§ **TASK REQUIREMENTS**:
Every line of the data must be copied exactly.

§ **COLLECTED MATERIAL**:

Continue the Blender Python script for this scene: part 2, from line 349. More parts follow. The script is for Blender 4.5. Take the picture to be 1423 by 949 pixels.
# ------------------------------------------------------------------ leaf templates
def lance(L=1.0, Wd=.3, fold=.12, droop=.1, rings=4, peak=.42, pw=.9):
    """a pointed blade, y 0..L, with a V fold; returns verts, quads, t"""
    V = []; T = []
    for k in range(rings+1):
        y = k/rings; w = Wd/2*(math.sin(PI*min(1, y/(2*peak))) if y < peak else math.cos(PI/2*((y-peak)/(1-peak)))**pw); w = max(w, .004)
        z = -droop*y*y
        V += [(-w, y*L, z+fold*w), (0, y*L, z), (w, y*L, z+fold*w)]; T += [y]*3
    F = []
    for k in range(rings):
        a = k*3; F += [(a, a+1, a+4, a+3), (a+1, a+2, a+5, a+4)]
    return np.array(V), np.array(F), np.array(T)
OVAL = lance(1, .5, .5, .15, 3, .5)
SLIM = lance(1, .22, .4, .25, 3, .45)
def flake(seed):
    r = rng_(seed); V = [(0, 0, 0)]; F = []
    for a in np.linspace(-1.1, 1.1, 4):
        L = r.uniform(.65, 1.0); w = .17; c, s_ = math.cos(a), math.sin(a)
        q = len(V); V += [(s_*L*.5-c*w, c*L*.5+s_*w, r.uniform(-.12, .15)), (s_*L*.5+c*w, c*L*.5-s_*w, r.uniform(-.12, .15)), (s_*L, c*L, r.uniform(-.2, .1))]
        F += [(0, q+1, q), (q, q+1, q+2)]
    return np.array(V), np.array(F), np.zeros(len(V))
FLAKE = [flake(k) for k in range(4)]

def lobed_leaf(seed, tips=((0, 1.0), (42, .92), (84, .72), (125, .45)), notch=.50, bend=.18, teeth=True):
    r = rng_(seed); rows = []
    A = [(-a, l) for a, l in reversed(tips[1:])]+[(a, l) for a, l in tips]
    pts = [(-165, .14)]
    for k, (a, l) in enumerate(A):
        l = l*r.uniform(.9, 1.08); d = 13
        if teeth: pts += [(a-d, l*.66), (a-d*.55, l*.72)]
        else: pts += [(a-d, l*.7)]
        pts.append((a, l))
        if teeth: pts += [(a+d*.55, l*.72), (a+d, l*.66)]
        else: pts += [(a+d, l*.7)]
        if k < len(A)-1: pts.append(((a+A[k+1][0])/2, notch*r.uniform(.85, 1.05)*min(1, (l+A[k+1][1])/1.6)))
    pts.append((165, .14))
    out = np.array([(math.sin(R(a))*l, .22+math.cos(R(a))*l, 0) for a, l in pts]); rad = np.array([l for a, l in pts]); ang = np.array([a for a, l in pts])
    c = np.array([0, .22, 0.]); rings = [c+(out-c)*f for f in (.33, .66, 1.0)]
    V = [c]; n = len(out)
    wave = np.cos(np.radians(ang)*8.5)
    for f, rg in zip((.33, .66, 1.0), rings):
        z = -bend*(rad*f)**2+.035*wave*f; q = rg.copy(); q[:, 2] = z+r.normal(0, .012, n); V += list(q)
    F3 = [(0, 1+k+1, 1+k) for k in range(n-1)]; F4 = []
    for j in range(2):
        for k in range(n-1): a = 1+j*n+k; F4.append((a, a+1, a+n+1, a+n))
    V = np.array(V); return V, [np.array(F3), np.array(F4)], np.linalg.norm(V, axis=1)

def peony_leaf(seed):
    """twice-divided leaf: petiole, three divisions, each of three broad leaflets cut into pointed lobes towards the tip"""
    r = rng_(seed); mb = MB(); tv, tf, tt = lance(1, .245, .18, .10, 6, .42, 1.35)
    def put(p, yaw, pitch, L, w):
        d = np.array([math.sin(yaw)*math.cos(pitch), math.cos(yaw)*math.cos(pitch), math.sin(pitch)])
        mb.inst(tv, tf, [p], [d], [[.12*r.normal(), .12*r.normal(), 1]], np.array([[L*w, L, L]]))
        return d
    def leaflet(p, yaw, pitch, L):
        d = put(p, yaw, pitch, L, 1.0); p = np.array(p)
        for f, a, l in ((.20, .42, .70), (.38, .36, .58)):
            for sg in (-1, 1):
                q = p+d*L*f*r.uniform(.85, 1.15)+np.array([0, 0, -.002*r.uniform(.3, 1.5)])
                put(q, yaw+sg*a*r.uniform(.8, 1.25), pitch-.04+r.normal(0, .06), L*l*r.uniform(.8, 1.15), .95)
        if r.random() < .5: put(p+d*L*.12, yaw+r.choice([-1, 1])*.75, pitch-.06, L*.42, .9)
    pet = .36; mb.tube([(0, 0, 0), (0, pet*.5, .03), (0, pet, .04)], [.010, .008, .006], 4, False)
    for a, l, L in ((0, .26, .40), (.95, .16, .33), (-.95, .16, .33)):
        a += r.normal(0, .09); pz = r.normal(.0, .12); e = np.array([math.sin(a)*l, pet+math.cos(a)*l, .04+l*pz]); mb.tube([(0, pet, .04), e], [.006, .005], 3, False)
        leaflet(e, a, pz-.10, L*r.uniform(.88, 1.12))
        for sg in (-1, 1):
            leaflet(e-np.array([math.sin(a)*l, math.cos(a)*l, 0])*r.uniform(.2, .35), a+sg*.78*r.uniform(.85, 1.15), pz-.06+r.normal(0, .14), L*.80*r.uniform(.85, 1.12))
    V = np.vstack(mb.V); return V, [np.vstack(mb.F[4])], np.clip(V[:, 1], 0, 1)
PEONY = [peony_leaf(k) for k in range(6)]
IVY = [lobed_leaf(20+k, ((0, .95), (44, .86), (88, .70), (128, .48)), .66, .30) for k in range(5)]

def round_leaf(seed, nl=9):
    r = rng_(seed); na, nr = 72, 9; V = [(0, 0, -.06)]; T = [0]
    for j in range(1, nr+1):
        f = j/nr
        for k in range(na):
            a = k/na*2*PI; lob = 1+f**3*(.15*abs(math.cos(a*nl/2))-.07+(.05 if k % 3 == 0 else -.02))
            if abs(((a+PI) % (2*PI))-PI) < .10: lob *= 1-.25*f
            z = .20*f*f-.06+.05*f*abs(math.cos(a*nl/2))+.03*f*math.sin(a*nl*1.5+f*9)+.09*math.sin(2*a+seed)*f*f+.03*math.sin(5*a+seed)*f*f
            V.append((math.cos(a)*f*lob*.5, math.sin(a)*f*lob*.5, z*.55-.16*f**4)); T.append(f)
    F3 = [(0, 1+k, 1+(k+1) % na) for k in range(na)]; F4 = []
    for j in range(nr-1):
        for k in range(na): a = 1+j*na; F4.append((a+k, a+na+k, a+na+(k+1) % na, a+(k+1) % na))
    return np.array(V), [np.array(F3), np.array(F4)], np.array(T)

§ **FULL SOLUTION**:
Continue the Blender Python script for this scene: part 2, from line 349. More parts follow. The script is for Blender 4.5. Take the picture to be 1423 by 949 pixels.
# ------------------------------------------------------------------ leaf templates
def lance(L=1.0, Wd=.3, fold=.12, droop=.1, rings=4, peak=.42, pw=.9):
    """a pointed blade, y 0..L, with a V fold; returns verts, quads, t"""
    V = []; T = []
    for k in range(rings+1):
        y = k/rings; w = Wd/2*(math.sin(PI*min(1, y/(2*peak))) if y < peak else math.cos(PI/2*((y-peak)/(1-peak)))**pw); w = max(w, .004)
        z = -droop*y*y
        V += [(-w, y*L, z+fold*w), (0, y*L, z), (w, y*L, z+fold*w)]; T += [y]*3
    F = []
    for k in range(rings):
        a = k*3; F += [(a, a+1, a+4, a+3), (a+1, a+2, a+5, a+4)]
    return np.array(V), np.array(F), np.array(T)
OVAL = lance(1, .5, .5, .15, 3, .5)
SLIM = lance(1, .22, .4, .25, 3, .45)
def flake(seed):
    r = rng_(seed); V = [(0, 0, 0)]; F = []
    for a in np.linspace(-1.1, 1.1, 4):
        L = r.uniform(.65, 1.0); w = .17; c, s_ = math.cos(a), math.sin(a)
        q = len(V); V += [(s_*L*.5-c*w, c*L*.5+s_*w, r.uniform(-.12, .15)), (s_*L*.5+c*w, c*L*.5-s_*w, r.uniform(-.12, .15)), (s_*L, c*L, r.uniform(-.2, .1))]
        F += [(0, q+1, q), (q, q+1, q+2)]
    return np.array(V), np.array(F), np.zeros(len(V))
FLAKE = [flake(k) for k in range(4)]

def lobed_leaf(seed, tips=((0, 1.0), (42, .92), (84, .72), (125, .45)), notch=.50, bend=.18, teeth=True):
    r = rng_(seed); rows = []
    A = [(-a, l) for a, l in reversed(tips[1:])]+[(a, l) for a, l in tips]
    pts = [(-165, .14)]
    for k, (a, l) in enumerate(A):
        l = l*r.uniform(.9, 1.08); d = 13
        if teeth: pts += [(a-d, l*.66), (a-d*.55, l*.72)]
        else: pts += [(a-d, l*.7)]
        pts.append((a, l))
        if teeth: pts += [(a+d*.55, l*.72), (a+d, l*.66)]
        else: pts += [(a+d, l*.7)]
        if k < len(A)-1: pts.append(((a+A[k+1][0])/2, notch*r.uniform(.85, 1.05)*min(1, (l+A[k+1][1])/1.6)))
    pts.append((165, .14))
    out = np.array([(math.sin(R(a))*l, .22+math.cos(R(a))*l, 0) for a, l in pts]); rad = np.array([l for a, l in pts]); ang = np.array([a for a, l in pts])
    c = np.array([0, .22, 0.]); rings = [c+(out-c)*f for f in (.33, .66, 1.0)]
    V = [c]; n = len(out)
    wave = np.cos(np.radians(ang)*8.5)
    for f, rg in zip((.33, .66, 1.0), rings):
        z = -bend*(rad*f)**2+.035*wave*f; q = rg.copy(); q[:, 2] = z+r.normal(0, .012, n); V += list(q)
    F3 = [(0, 1+k+1, 1+k) for k in range(n-1)]; F4 = []
    for j in range(2):
        for k in range(n-1): a = 1+j*n+k; F4.append((a, a+1, a+n+1, a+n))
    V = np.array(V); return V, [np.array(F3), np.array(F4)], np.linalg.norm(V, axis=1)

def peony_leaf(seed):
    """twice-divided leaf: petiole, three divisions, each of three broad leaflets cut into pointed lobes towards the tip"""
    r = rng_(seed); mb = MB(); tv, tf, tt = lance(1, .245, .18, .10, 6, .42, 1.35)
    def put(p, yaw, pitch, L, w):
        d = np.array([math.sin(yaw)*math.cos(pitch), math.cos(yaw)*math.cos(pitch), math.sin(pitch)])
        mb.inst(tv, tf, [p], [d], [[.12*r.normal(), .12*r.normal(), 1]], np.array([[L*w, L, L]]))
        return d
    def leaflet(p, yaw, pitch, L):
        d = put(p, yaw, pitch, L, 1.0); p = np.array(p)
        for f, a, l in ((.20, .42, .70), (.38, .36, .58)):
            for sg in (-1, 1):
                q = p+d*L*f*r.uniform(.85, 1.15)+np.array([0, 0, -.002*r.uniform(.3, 1.5)])
                put(q, yaw+sg*a*r.uniform(.8, 1.25), pitch-.04+r.normal(0, .06), L*l*r.uniform(.8, 1.15), .95)
        if r.random() < .5: put(p+d*L*.12, yaw+r.choice([-1, 1])*.75, pitch-.06, L*.42, .9)
    pet = .36; mb.tube([(0, 0, 0), (0, pet*.5, .03), (0, pet, .04)], [.010, .008, .006], 4, False)
    for a, l, L in ((0, .26, .40), (.95, .16, .33), (-.95, .16, .33)):
        a += r.normal(0, .09); pz = r.normal(.0, .12); e = np.array([math.sin(a)*l, pet+math.cos(a)*l, .04+l*pz]); mb.tube([(0, pet, .04), e], [.006, .005], 3, False)
        leaflet(e, a, pz-.10, L*r.uniform(.88, 1.12))
        for sg in (-1, 1):
            leaflet(e-np.array([math.sin(a)*l, math.cos(a)*l, 0])*r.uniform(.2, .35), a+sg*.78*r.uniform(.85, 1.15), pz-.06+r.normal(0, .14), L*.80*r.uniform(.85, 1.12))
    V = np.vstack(mb.V); return V, [np.vstack(mb.F[4])], np.clip(V[:, 1], 0, 1)
PEONY = [peony_leaf(k) for k in range(6)]
IVY = [lobed_leaf(20+k, ((0, .95), (44, .86), (88, .70), (128, .48)), .66, .30) for k in range(5)]

def round_leaf(seed, nl=9):
    r = rng_(seed); na, nr = 72, 9; V = [(0, 0, -.06)]; T = [0]
    for j in range(1, nr+1):
        f = j/nr
        for k in range(na):
            a = k/na*2*PI; lob = 1+f**3*(.15*abs(math.cos(a*nl/2))-.07+(.05 if k % 3 == 0 else -.02))
            if abs(((a+PI) % (2*PI))-PI) < .10: lob *= 1-.25*f
            z = .20*f*f-.06+.05*f*abs(math.cos(a*nl/2))+.03*f*math.sin(a*nl*1.5+f*9)+.09*math.sin(2*a+seed)*f*f+.03*math.sin(5*a+seed)*f*f
            V.append((math.cos(a)*f*lob*.5, math.sin(a)*f*lob*.5, z*.55-.16*f**4)); T.append(f)
    F3 = [(0, 1+k, 1+(k+1) % na) for k in range(na)]; F4 = []
    for j in range(nr-1):
        for k in range(na): a = 1+j*na; F4.append((a+k, a+na+k, a+na+(k+1) % na, a+(k+1) % na))
    return np.array(V), [np.array(F3), np.array(F4)], np.array(T)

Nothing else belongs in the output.